DATA:
★ ★ ★

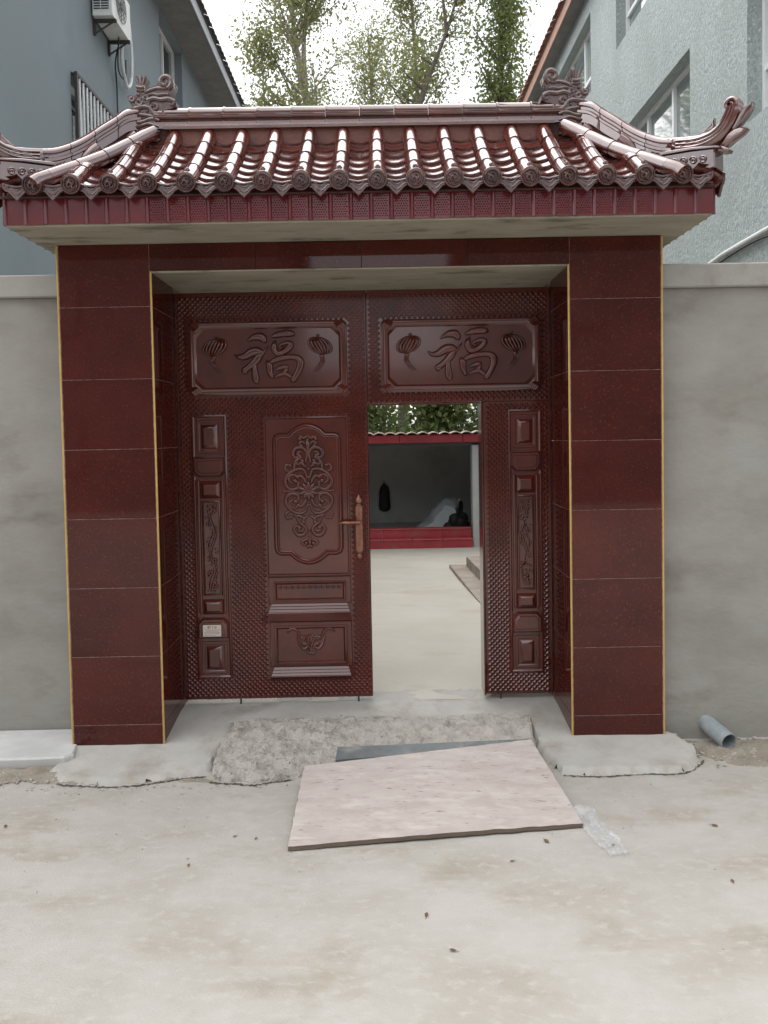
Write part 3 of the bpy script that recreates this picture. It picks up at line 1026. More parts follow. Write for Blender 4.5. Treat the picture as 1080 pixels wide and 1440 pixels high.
def character(mb, cx, cz, k=.00067):
    for st in FU:
        pts = catmull(st, 5)
        P = [(cx + (p[0] - 390) * k, cz - (p[1] - 400) * k, max(p[2], 3) * k) for p in pts]
        L = []
        for i in range(len(P)):
            a = P[max(i - 1, 0)]; b = P[min(i + 1, len(P) - 1)]
            dx, dz = b[0] - a[0], b[1] - a[1]
            l = math.hypot(dx, dz) or 1
            nx, nz = -dz / l, dx / l
            x, z, w = P[i]
            w *= 1.25; hh = min(.030, .012 + w * .9)
            L.append([F(x + nx * w * s, z + nz * w * s, .004 + hh * q) for s, q in ((1, -.1), (.88, .72), (.5, .88), (0, 1), (-.5, .88), (-.88, .72), (-1, -.1))])
        mb.loops([l[::-1] for l in L], closed=False)
def lantern(mb, cx, cz, tilt):
    F = lambda u, v, h: (cx + (u - cx) * 1.28, DY - h * 1.45, cz + (v - cz) * 1.12)
    for i in range(-3, 4):
        f = i / 3.3
        pts = []
        for q in range(9):
            a = -1.35 + 2.7 * q / 8
            pts.append(F(cx + .058 * f * math.cos(a) + tilt * .02 * math.sin(a), cz + .048 * math.sin(a) , .004 + .020 * math.cos(a) * math.sqrt(max(0, 1 - f * f))))
        mb.tube(pts, [.004, .006, .0075, .0085, .0085, .0085, .0075, .006, .004], 7)
    mb.blob(F(cx, cz, .001), .056, .008, .046, 16, 8)
    mb.blob(F(cx + tilt * .01, cz + .058, .006), .012, .008, .008, 8, 4)
    mb.blob(F(cx - tilt * .008, cz - .058, .008), .016, .008, .012, 8, 4)
    for q in (-1, 0, 1):
        mb.tube([F(cx - tilt * .010 + q * .006, cz - .062, .006), F(cx - tilt * .012 + q * .008, cz - .09, .008), F(cx + tilt * .012 + q * .010, cz - .128, .007), F(cx + tilt * .030 + q * .012, cz - .150, .004)], [.006, .006, .0055, .002], 6)

def transom(leaf, x0, x1, z0, z1, mirror):
    mb = MB()
    L = []
    for d, c, h in ((0, .02, 0), (.003, .02, .020), (.012, .022, .026), (.030, .036, .024), (.036, .044, .018), (.040, .046, .018), (.052, .050, .004)):
        L.append([F(u, v, h) for u, v in octo(x0 + d, x1 - d, z0 + d, z1 - d, c)])
    mb.loops(L)
    mb.add(L[-1], [tuple(range(8))])
    # rolled corner leaves
    for cx, sx in ((x0 + .022, 1), (x1 - .022, -1)):
        for cz, sz in ((z0 + .022, 1), (z1 - .022, -1)):
            for q in range(4):
                d = q * .011
                mb.tube([F(cx + sx * d - sx * .02, cz + sz * (.024 - 0) + sz * d * .3, .018), F(cx + sx * (d + .004), cz + sz * (.004 + d * .6), .030), F(cx + sx * (d + .020), cz + sz * (-.016 + d * .3), .018)], .0085, 6)
    obj('transom_panel', mb, M['door'], leaf, 35)
    mb = MB()
    cx, cz = (x0 + x1) / 2, (z0 + z1) / 2
    character(mb, cx + .003, cz - .0)
    obj('good_luck_character', mb, M['door'], leaf, 60)
    for sx in (-1, 1):
        mb = MB(); lantern(mb, cx + sx * .332 , cz + .072, 1 if sx < 0 else -1)
        obj('lantern_relief', mb, M['door'], leaf, 60)

def twig(mb, cx, z0, z1, seed):
    r = random.Random(seed)
    for q in range(3):
        P = []
        ph = r.uniform(0, 6)
        for i in range(14):
            z = z0 + (z1 - z0) * i / 13
            P.append(F(cx + (q - 1) * .010 + .016 * math.sin(i * 1.1 + ph), z, .024))
        mb.tube([tuple(p) for p in catmull(P, 2)], .0038, 5)
    for i in range(46):
        z = r.uniform(z0, z1); x = cx + r.uniform(-.032, .032)
        k = r.uniform(.005, .010)
        mb.blob(F(x, z, .022), k, .006, k, 6, 4)
    for i in range(7):
        z = z0 + (z1 - z0) * (i + .5) / 7; x = cx + (-1) ** i * .014
        for q in range(5):
            a = q * 2 * PI / 5 + i
            mb.blob(F(x + .011 * math.cos(a), z + .011 * math.sin(a), .023), .008, .006, .008, 6, 4)

def side_panel(leaf, x0, x1, seed):
    cx = (x0 + x1) / 2
    hw = (x1 - x0) / 2
    mb = MB()
    R = lambda w, a, b: rect(cx - w, cx + w, a, b)
    # back plate
    panel(mb, R(hw, .291, 1.983), [(0, 0), (.003, .010), (.012, .013), (.020, .006)])
    for a, b in ((1.735, 1.950), (.322, .535)):
        panel(mb, R(hw - .030, a, b), [(0, .005), (.004, .009), (.018, .009), (.024, .005), (.030, .005), (.050, .026), (.053, .027)])
    for a, b in ((1.585, 1.718), (.552, .690)):
        wt_, wb_ = (hw - .010, hw - .044) if a > 1 else (hw - .044, hw - .010)
        zq = a + .038 if a > 1 else b - .038
        if a > 1: poly = [(cx - wb_, a), (cx + wb_, a), (cx + wt_, zq), (cx + wt_, b), (cx - wt_, b), (cx - wt_, zq)]
        else: poly = [(cx - wb_, a), (cx + wb_, a), (cx + wb_, zq), (cx + wt_, b), (cx - wt_, b), (cx - wb_, zq)]
        panel(mb, poly, [(0, .005), (.004, .020), (.014, .034), (.026, .034), (.030, .038)])
    for a, b in ((1.449, 1.563), (.706, .806)):
        panel(mb, R(hw - .046, a, b), [(0, .005), (.006, .012), (.026, .028), (.028, .029)])
    # narrow shoulders in the middle
    for sx in (-1, 1):
        xx = cx + sx * (hw - .036)
        panel(mb, rect(xx - .010, xx + .010, .71, 1.57), [(0, .005), (.004, .016), (.007, .018)])
    panel(mb, R(hw - .050, .826, 1.440), [(0, .005), (.004, .022), (.010, .024), (.016, .010), (.020, .010)])
    obj('side_panel', mb, M['door'], leaf, 30)
    mb = MB(); twig(mb, cx, .855, 1.41, seed)
    obj('blossom_relief', mb, M['door'], leaf, 60)

DX0, DX1, DM_, DX2 = -1.286, -.078, -.074, 1.083
DZ0, DZ1 = .155, 2.75
# left leaf
mb = MB(); mb.box(DX0, DX1, DY, DY + .05, DZ0, DZ1, c=.003)
leafL = obj('gate_leaf', mb, M['door'], gate, label='left gate leaf, closed, with handle and tall arched panel')
transom(leafL, -1.205, -.202, 2.10, 2.568, False)
side_panel(leafL, -1.199, -.974, 5)
WX0, WX1 = -.745, -.203
exL = [(-1.205, -.202, 2.10, 2.568), (-1.199, -.974, .291, 1.983), (WX0, WX1, .289, 1.963)]
mb = MB(); studs(mb, DX0 + .01, DX1 - .004, DZ0 + .006, DZ1 - .006, exL)
o = obj('studded_sheet', mb, M['door'], leafL); o['kind'] = 'stuff'
# door seam strips
mb = MB()
panel(mb, rect(DX1 - .016, DX1 - .001, DZ0 + .002, DZ1 - .002), [(0, .0), (.005, .004), (.006, .0042)])
mb.box(DX1 - .03, DX1 + .03, DY + .052, DY + .062, DZ1 - .70, DZ1 - .004)
obj('closing_strip', mb, M['door'], leafL)
# arched main panel
wc = -.468
mb = MB()
panel(mb, rect(WX0, WX1, .942, 1.963), [(0, 0), (.004, .012), (.012, .014), (.018, .007)])
def arched(hw, zb, zt, ar, seg=10, fl=.55):
    P = []
    def arch(z, sg):
        out = []
        for i in range(seg + 1):
            f = -1 + 2 * i / seg
            x = f * hw * fl
            out.append((wc + x, z + sg * ar * (math.cos(f * PI / 2) ** .8 if abs(f) < 1 else 0)))
        return out
    lo = arch(zb, -1); hi = arch(zt, 1)[::-1]
    c = .045
    return [(wc - hw, zb + c), (wc - hw + c * .3, zb + c * .3), (wc - hw + c, zb)] + lo + [(wc + hw - c, zb), (wc + hw - c * .3, zb + c * .3), (wc + hw, zb + c),
            (wc + hw, zt - c), (wc + hw - c * .3, zt - c * .3), (wc + hw - c, zt)] + hi + [(wc - hw + c, zt), (wc - hw + c * .3, zt - c * .3), (wc - hw, zt - c)]
panel(mb, arched(.222, 1.075, 1.860, .060), [(0, .007), (.006, .018), (.012, .024), (.020, .025), (.026, .016), (.034, .014), (.038, .004), (.046, .004)])
obj('arched_panel', mb, M['door'], leafL, 28)
# scroll-work
mb = MB()
k = .000818
oc = (-.463, 1.487)
def half(pts, r=.0075, end=True):
    r *= 1.45
    for sx in (-1, 1):
        P = [F(oc[0] + sx * u * k, oc[1] + v * k, .010) for u, v in pts]
        P = [tuple(p) for p in catmull(P, 5)]
        n = len(P)
        mb.tube(P, [r * (.75 + .5 * math.sin(PI * i / (n - 1))) for i in range(n)], 7)
        if end:
            mb.blob(P[-1], r * 1.5, r * 1.2, r * 1.5, 8, 5)
half([(10, 100), (35, 165), (95, 168), (160, 125), (180, 60), (140, 15), (92, 22), (80, 60), (105, 80)])
half([(10, -100), (35, -165), (95, -172), (160, -130), (180, -65), (140, -20), (92, -28), (80, -62), (105, -82)])
half([(20, 225), (8, 295), (45, 338), (98, 328), (116, 285), (92, 258), (66, 276)])
half([(110, 165), (100, 225), (60, 262)], .007)
half([(108, -170), (80, -240), (26, -290), (45, -340), (92, -342), (120, -300), (102, -268), (78, -286)])
half([(30, -225), (60, -200), (105, -190)], .006)
half([(12, 360), (42, 385), (62, 372), (50, 350)], .006)
half([(0, 428), (28, 412), (55, 425), (62, 405)], .0065)
half([(8, -370), (40, -385), (60, -400), (44, -420), (28, -408)], .006)
half([(0, -440), (22, -425)], .008, False)
half([(30, 30), (75, 25), (140, 0), (190, 0)], .0055)
half([(15, -30), (60, -25), (120, 0)], .005)
for pts_, r_ in (([(60, 250), (92, 240), (84, 208), (60, 215)], .006), ([(150, 150), (178, 170), (168, 205), (140, 200)], .006), ([(150, -155), (180, -176), (168, -210), (140, -204)], .006),
                 ([(120, 60), (148, 78), (150, 110), (120, 128), (96, 120)], .006), ([(120, -66), (148, -84), (150, -116), (120, -134), (96, -126)], .006),
                 ([(20, 60), (34, 95), (60, 118), (84, 110)], .007), ([(20, -60), (34, -95), (60, -118), (84, -112)], .007), ([(50, 300), (72, 305), (80, 285)], .006), ([(52, -310), (74, -312), (82, -292)], .006),
                 ([(18, 190), (40, 205), (46, 235)], .007), ([(16, -200), (40, -215), (46, -245)], .007)):
    half(pts_, r_)
for q in range(10):
    aa = q * 2 * PI / 10 + .3
    P = [F(oc[0] + r_ * math.cos(aa) * k, oc[1] + r_ * math.sin(aa) * k, h) for r_, h in ((14, .014), (45, .017), (78, .010))]
    mb.tube(P, [.006, .016, .004], 7)
mb.blob(F(*oc, .016), .011, .009, .011, 10, 6)
for v in (170, -185, 110, -110, 400, -360):
    mb.blob(F(oc[0], oc[1] + v * k, .012), .009, .007, .011, 8, 5)
mb.tube([F(oc[0], oc[1] + v * k, .010) for v in (300, 330, 370, 400)], [.006, .016, .018, .006], 8)
mb.tube([F(oc[0], oc[1] + v * k, .010) for v in (-300, -350, -400, -430)], [.005, .010, .015, .006], 8)
obj('scrollwork_relief', mb, M['door'], leafL, 60)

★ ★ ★

WHAT YOU ARE ASKED TO DO:
Leave out the pictures, then repeat the listing above exactly from its first line to the line with "mb.tube([F(cx - tilt", inclusive.

WRITTEN REPLY:
Write part 3 of the bpy script that recreates this picture. It picks up at line 1026. More parts follow. Write for Blender 4.5. Treat the picture as 1080 pixels wide and 1440 pixels high.
def character(mb, cx, cz, k=.00067):
    for st in FU:
        pts = catmull(st, 5)
        P = [(cx + (p[0] - 390) * k, cz - (p[1] - 400) * k, max(p[2], 3) * k) for p in pts]
        L = []
        for i in range(len(P)):
            a = P[max(i - 1, 0)]; b = P[min(i + 1, len(P) - 1)]
            dx, dz = b[0] - a[0], b[1] - a[1]
            l = math.hypot(dx, dz) or 1
            nx, nz = -dz / l, dx / l
            x, z, w = P[i]
            w *= 1.25; hh = min(.030, .012 + w * .9)
            L.append([F(x + nx * w * s, z + nz * w * s, .004 + hh * q) for s, q in ((1, -.1), (.88, .72), (.5, .88), (0, 1), (-.5, .88), (-.88, .72), (-1, -.1))])
        mb.loops([l[::-1] for l in L], closed=False)
def lantern(mb, cx, cz, tilt):
    F = lambda u, v, h: (cx + (u - cx) * 1.28, DY - h * 1.45, cz + (v - cz) * 1.12)
    for i in range(-3, 4):
        f = i / 3.3
        pts = []
        for q in range(9):
            a = -1.35 + 2.7 * q / 8
            pts.append(F(cx + .058 * f * math.cos(a) + tilt * .02 * math.sin(a), cz + .048 * math.sin(a) , .004 + .020 * math.cos(a) * math.sqrt(max(0, 1 - f * f))))
        mb.tube(pts, [.004, .006, .0075, .0085, .0085, .0085, .0075, .006, .004], 7)
    mb.blob(F(cx, cz, .001), .056, .008, .046, 16, 8)
    mb.blob(F(cx + tilt * .01, cz + .058, .006), .012, .008, .008, 8, 4)
    mb.blob(F(cx - tilt * .008, cz - .058, .008), .016, .008, .012, 8, 4)
    for q in (-1, 0, 1):
        mb.tube([F(cx - tilt * .010 + q * .006, cz - .062, .006), F(cx - tilt * .012 + q * .008, cz - .09, .008), F(cx + tilt * .012 + q * .010, cz - .128, .007), F(cx + tilt * .030 + q * .012, cz - .150, .004)], [.006, .006, .0055, .002], 6)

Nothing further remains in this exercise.